Features

Happy and horrifying

... October faces

by Shirley Rabb


It is easy enough to find information about Halloween on the Internet as I did. Some of the facts were new to me and most interesting. Although I know that Halloween is an annual celebration, I wonder just what is it actually a celebration of? Some claim it is a kind of demon worship and others think it is just a harmless vestige of some ancient pagan ritual.

The custom of Halloween was brought to America in the 1840’s by the Irish immigrants fleeing their country’s potato famine. The Jack-O-Lantern custom probably came from Irish folklore. As the tale is told, a man named Jack, who was notorious as a drunkard and trickster, tricked Satan into climbing a tree. Jack then carved an image of a cross in the tree’s trunk, trapping the devil up the tree. Jack made a deal with the devil that, if he would never tempt him again, he would promise to let him down from the tree. After Jack died, he was denied entrance to Heaven because of his evil ways, but he was also denied access to Hell because he had tricked the devil. Instead, the devil gave him a single ember to light his way through the frigid darkness. The ember was placed inside a hollowed-out turnip to keep it glowing longer as he wandered through eternal darkness on the earth. The Irish used turnips as their “Jack’s lanterns” originally.  But when the immigrants came to America, they found that pumpkins were far more plentiful than turnips. So the Jack-O-Lantern in America was a hollowed-out pumpkin, lit with an ember.

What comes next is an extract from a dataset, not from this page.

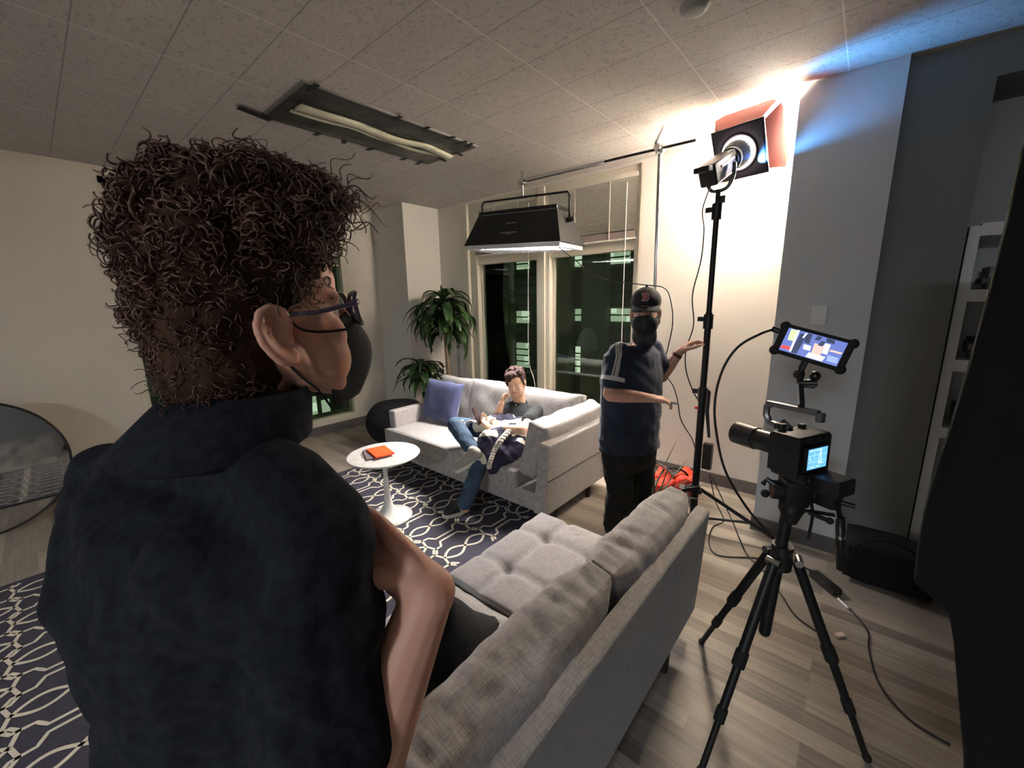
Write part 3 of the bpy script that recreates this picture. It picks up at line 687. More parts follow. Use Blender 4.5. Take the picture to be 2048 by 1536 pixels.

As the ghosts and goblins start their assent from the lower depths of scary places, Melrosians prepare to welcome them. The happy hand made Jack-O-Lanterns will ward off all the evil spirits this month.



A makeshift bucket with fragrant flowers, a smiling face in a shoe or a full-blown Jack on the park bench, are just some of the happy faces.



Mom and the kids line the stairs as daddy Jack displays a proud grin for all the neighbors to see. This sexy looking lantern comes with a pointed nose, cutaway eyelashes and eye brows.



Happy faces abound with and without their tops on. Eyes of different shapes seem to light up the days of this fall season time.



These scary faces with mouths chewed up or, wide open ready to chew will definitely terrify any oncoming ghoulish creatures.




Be it a box converted or a traditional Jack-O-Lantern cutout, we in Melrose are prepared for the onslaught of any demon, goblin or ghost that comes our way this October.